Dadurch dass die belangte Behörde den Wiedereinsetzungsantrag nicht als verspätet zurückgewiesen, sondern als unbegründet abgewiesen hat, ist der Bw aber in keinem subjektiven Recht verletzt worden.

 

4.4. Im Ergebnis ist die belangte Behörde mit Recht davon ausgegangen, dass der Bw keine Angaben gemacht hat, die eine Wiedereinsetzung in den vorigen Stand gegen die Versäumung der Einspruchsfrist zulässig erscheinen ließen.
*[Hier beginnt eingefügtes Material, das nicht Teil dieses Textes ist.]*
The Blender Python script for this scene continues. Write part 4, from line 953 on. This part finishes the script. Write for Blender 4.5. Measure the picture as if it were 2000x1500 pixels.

In Bezug auf die Antragtragstellung nach § 52a VStG ist der Bw darauf hinzuweisen, dass diese Bestimmung kein subjektives Recht auf Aufhebung eines rechtskräftigen Bescheides einräumt (vgl Hauer/Leukauf, Handbuch6 , Anm 2 und E 1 zu § 52a VStG). Damit kommt dem Bw insofern auch kein Berufungsrecht zu, weshalb seine Berufung in diesem Umfang zurückzuweisen war.

 

 

 

Rechtsmittelbelehrung:
Gegen diesen Bescheid ist kein ordentliches Rechtsmittel zulässig.
 

Hinweis:

Gegen diesen Bescheid kann innerhalb von sechs Wochen ab seiner Zustellung eine Beschwerde an den Verfassungsgerichtshof und/oder an den Verwaltungsgerichtshof erhoben werden; diese muss - von gesetzlichen Ausnahmen abgesehen - jeweils von einem Rechtsanwalt unterschrieben sein. Für jede dieser Beschwerden ist eine Gebühr von 180 Euro zu entrichten.